Jをめぐる冒険BACK NUMBER
“森保監督の参謀”はJ2降格+補強禁止ジュビロをどう再建? 横内昭展新監督がシビれた藤田俊哉SDの熱意「僕しかいない、と」
text by
飯尾篤史Atsushi Iio
photograph byAtsushi Iio
posted2023/01/10 17:16
新高3ながらトップ昇格の後藤啓介と写真に収まる横内昭展新監督、藤田俊哉SD。磐田再建へのスタートを切る
「ベースの部分、幹をもっと太くしたいという話をしました。個人の成長なくして基盤作りやJ1復帰はない。その成長があって初めてしっかりしたものになるし、目標が見えてくる。時間はかかると思いますが、地道にやりながら、ジュビロのサッカーを作り上げていきたい。僕からしたらジュビロはすごいクラブなんですよ。2000年代の黄金期、僕は広島で仕事をしてましたけど、なんでこんなに強いんだと。過去のことを引きずりたくないんですけども、現状をしっかり把握しながら、少しでもそのときに近づければ、と思っています」
山田大記が感じる“横内ジュビロ”のイメージとは
指揮官の考えをすでに理解している選手がいる。2年前のJ1昇格を経験した山田大記である。今季の戦いのイメージをこう語る。
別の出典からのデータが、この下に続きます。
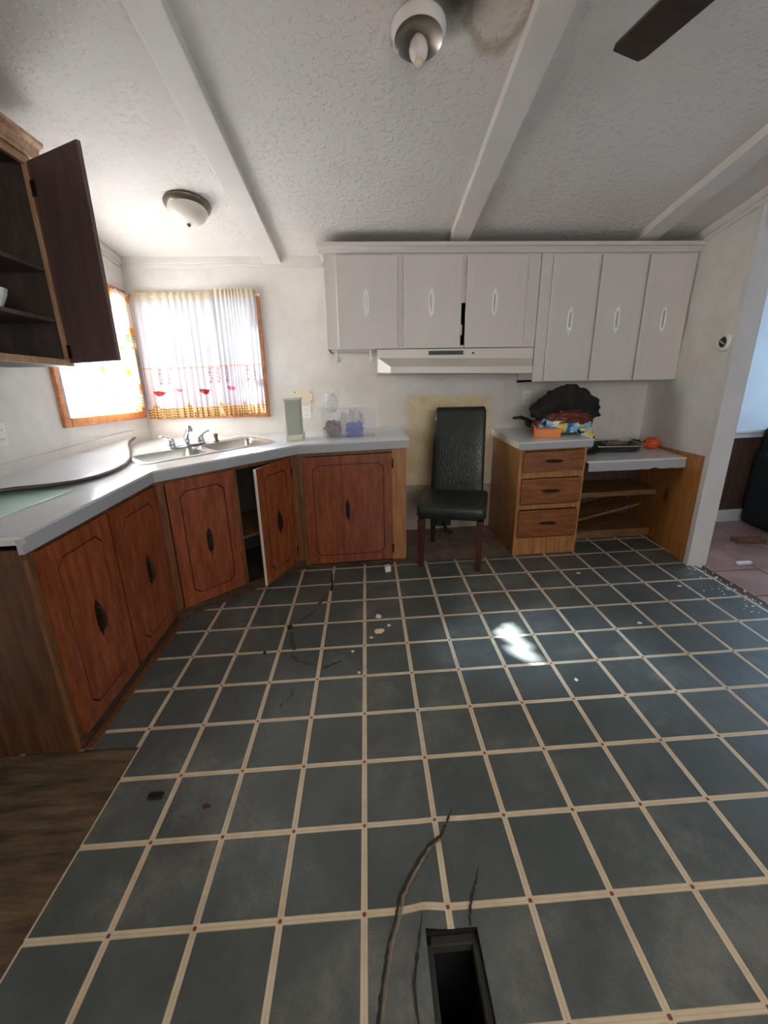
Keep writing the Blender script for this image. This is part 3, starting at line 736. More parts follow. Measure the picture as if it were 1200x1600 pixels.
for p, q in ((ctp[0], ctp[1]), (ctp[1], ctp[2]), (ctp[2], ctp[3])):
    F = frame(p, q); g = G(F); g.box(0, F.len, -.02, 0, CT0-.002, CT1-.0102); g.build('front_edge', M['lamedge'], cte, bevel=.001)
F = frame(ctp[3], ctp[4]); g = G(F); g.box(0, F.len, -.018, 0, CT0-.002, CT1-.0102); g.build('side_edge', M['lamedge'], cte)
F = frame(ctp[6], ctp[0]); g = G(F); g.box(0, F.len, -.018, 0, CT1-.03, CT1-.0102); g.build('side_edge', M['lamunder'], cte)
# sink
sink = thing('kitchen_sink', low(FS((SINKL/2, -.29, 0))[:2]+(CT1,)), 'stainless steel double bowl sink set in the corner counter', 'sink')
SF = FS
bowlA = rrect(SK[0]+.035, (SK[0]+SK[1])/2-.018, SK[2]+.105, SK[3]-.03, .055)
bowlB = rrect((SK[0]+SK[1])/2+.018, SK[1]-.035, SK[2]+.105, SK[3]-.03, .055)
import bmesh
def loops_bm(loops, zf, T):
    bm = bmesh.new(); ed = []; out = []
    for L in loops:
        vs = [bm.verts.new(T((p[0], p[1], zf))) for p in L]; es = [bm.edges.new((vs[i], vs[(i+1) % len(vs)])) for i in range(len(vs))]
        ed += es; out.append(vs)
    bmesh.ops.triangle_fill(bm, use_beauty=True, edges=ed); return bm, out
outer = rrect(SK[0], SK[1], SK[2], SK[3], .06)
bm, lv = loops_bm([outer, bowlA, bowlB], CT1+.006, SF)
n = len(outer); dnv = [bm.verts.new(SF((p[0]+(.004 if p[0] > 0 else -.004), p[1], CT1-.0005))) for p in outer]
for i in range(n): bm.faces.new((lv[0][i], dnv[i], dnv[(i+1) % n], lv[0][(i+1) % n]))
bmesh.ops.recalc_face_normals(bm, faces=bm.faces)
me = bpy.data.meshes.new('rim'); bm.to_mesh(me); bm.free(); me.materials.append(M['steel']); place('rim', me, (0, 0, 0), sink, bevel=.002)
for L in (bowlA, bowlB):
    cx = sum(p[0] for p in L)/len(L); cy = sum(p[1] for p in L)/len(L); g = G(SF); n = len(L)
    prof = [(1, CT1+.006), (.985, CT1-.004), (.96, CT1-.06), (.94, CT1-.12), (.90, CT1-.145), (.80, CT1-.155), (.15, CT1-.160), (.0, CT1-.160)]
    vs = []; fs = []
    for k, z in prof: vs += [(cx+(p[0]-cx)*k, cy+(p[1]-cy)*k, z) for p in L]
    for j in range(len(prof)-1): fs += [(j*n+i, (j+1)*n+i, (j+1)*n+(i+1) % n, j*n+(i+1) % n) for i in range(n)]
    g.add(vs, fs); b = g.build('bowl', M['steel'], sink, smooth=True)
    g = G(SF); g.lathe([(.045, CT1-.157), (.045, CT1-.154), (.03, CT1-.156), (.0, CT1-.157)], 16, (cx, cy, 0)); g.build('drain', M['chrome'], b)
# faucet
FA = lambda p: SF((p[0]+SINKL/2-.045, p[1]+SK[2]+.055, p[2]+CT1+.006))
fau = thing('faucet', FA((0, 0, 0)), 'chrome kitchen faucet with two lever handles and a raised spout', 'faucet')
g = G(FA); g.prism(rrect(-.13, .13, -.028, .028, .027), 0, .014); g.build('base_plate', M['chrome'], fau, bevel=.003)
g = G(FA); g.tube([(0, 0, .012), (0, .0, .045), (-.004, .02, .075), (-.012, .07, .105), (-.02, .13, .135), (-.022, .15, .140)], [.02, .019, .017, .015, .015, .017], 12); g.lathe([(.016, 0), (.018, .004), (.018, .024), (.0, .026)], 12, (-.022, .148, .116)); g.build('spout', M['chrome'], fau, smooth=True)
for s in (-1, 1):
    g = G(FA); g.lathe([(.024, .012), (.022, .03), (.016, .045), (.02, .055), (.014, .068), (0, .07)], 14, (s*.10, 0, 0)); g.tube([(s*.10, 0, .06), (s*.135, -.01, .078), (s*.17, -.02, .086)], [.009, .007, .008], 8)
    g.build('lever_handle', M['chrome'], fau, smooth=True)
g = G(FA); g.lathe([(.02, 0), (.018, .012), (.012, .016), (.014, .045), (.016, .055), (.009, .062), (0, .063)], 14, (.21, 0, 0)); tag(g.build('sink_sprayer', M['chromedull'], smooth=True), 'small dark metal sink sprayer right of the faucet', 'sprayer')
# loose round-ended slab along the left wall + mint sheet
slab_pts = [(-1.70, .70), (-1.66, 1.0), (-1.55, 1.13), (-1.46, 1.155), (-1.375, 1.25), (-1.325, 1.44), (-1.345, 1.62), (-1.40, 1.77), (-1.50, 1.96), (-1.60, 2.13), (-1.69, 2.33), (-1.742, 2.50), (-1.742, .70)]
slab_pts = [(-1.742, .62), (-1.70, .86), (-1.64, 1.02), (-1.55, 1.11), (-1.46, 1.165), (-1.375, 1.25), (-1.335, 1.36), (-1.325, 1.47), (-1.345, 1.62), (-1.40, 1.78), (-1.50, 1.97), (-1.61, 2.16), (-1.69, 2.33), (-1.742, 2.50)]
def slabT(p): x, y, h = low(p); return (x, y, h + max(0, (-1.34-x))*.08)
g = G(slabT); g.prism(slab_pts, CT1+.010, CT1+.0235)
sl = thing('loose_tabletop', slabT((-1.55, 1.5, CT1)), 'loose pale laminate slab with a curved dark edge lying on the counter', 'tabletop')
g.build('slab', M['laminate'], sl)
g = G(slabT); g.tube([(p[0], p[1], CT1+.0165) for p in slab_pts], .0085, 6); g.build('edge_band', M['rubber'], sl, smooth=True)
g = G(slabT); g.box(-1.748, -1.738, .7, 2.5, CT1+.02, CT1+.075); g.build('back_lip', M['trim'], sl, bevel=.003)
g = G(); g.prism([(-1.735, .64), (-1.36, .70), (-1.318, 1.13), (-1.735, 1.20)], CT1+.0005, CT1+.0065)
tag(g.build('glass_sheet', M['mint'], bevel=.001), 'mint green glass sheet lying on the counter under the loose slab', 'glass sheet')
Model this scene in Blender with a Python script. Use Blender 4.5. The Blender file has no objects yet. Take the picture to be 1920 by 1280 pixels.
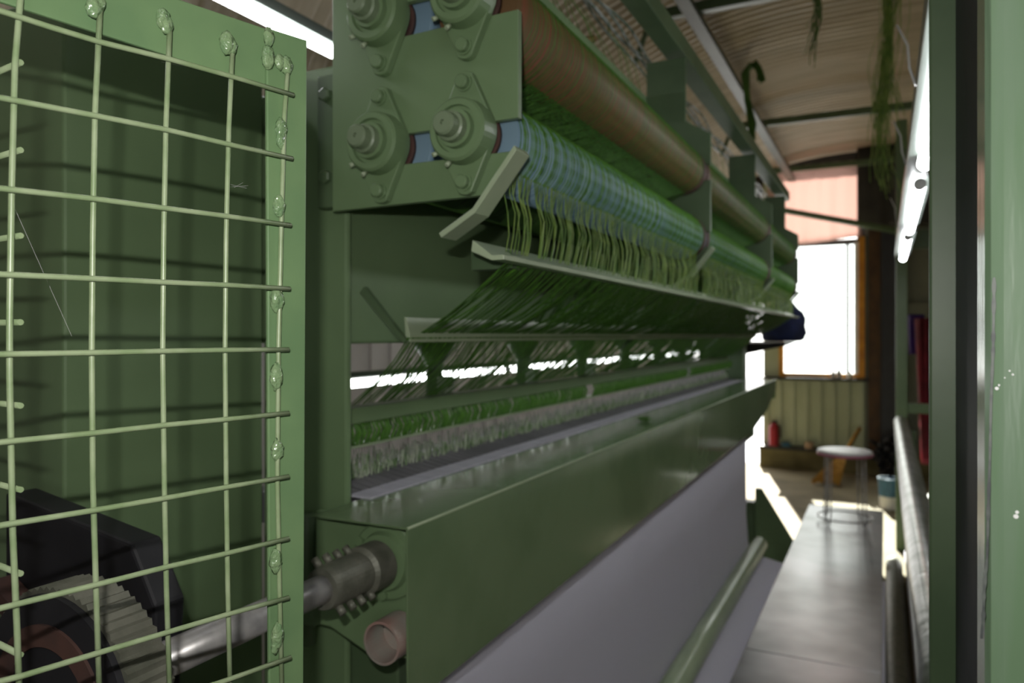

「2年前は勝ちながら強くなるということをすごく意識してチームを作りました。結果としてJ2では強いチームが作れたと思っていますが、脆さみたいなものを感じたのも事実。今年は実力があるから勝てるという試合をどれだけ増やしていけるか。勝ちながら強くなるのか、強くなったから勝てるのかは大きく違うし、後者のほうが難しいと思いますけど、後者を成し遂げなければならないのが今のクラブ状況だと思う。難しいチャレンジになりますけど、しっかりと基盤を作って、強いから勝てる、そういうチームになっていきたい」
それがいかに難しく、時間の掛かるチャレンジであるかは、指揮官や山田に限らず、J2に3度降格した磐田の関係者なら、十分理解しているはずだ。
J1王者の横浜F・マリノスも、いきなり強くなったわけではない。15~17年シーズンにエリク・モンバエルツ体制で基盤を作り、アンジェ・ポステコグルー体制の1年目は残留争いに巻き込まれたが、翌19年にリーグ優勝という形で結実した。
過去6シーズンで4度、リーグ王者に輝いた川崎フロンターレは、鬼木達体制1年目でリーグ初制覇を達成している。しかし、無冠だった風間八宏体制の5年間で基盤を築いた事実は見逃せない。
果たして藤田SDはどれだけ横内監督を信じられるか、そして横内監督に託した自身の目を信じられるかどうか。クラブ創立30周年の記念すべきシーズンだが、目先の結果にとらわれず、5年後、10年後を見据えたチーム作りに着手する必要がある。
若手をしっかり鍛え上げ、クラブの基盤を作るという意味では、補強禁止という試練もプラスに働くかもしれない。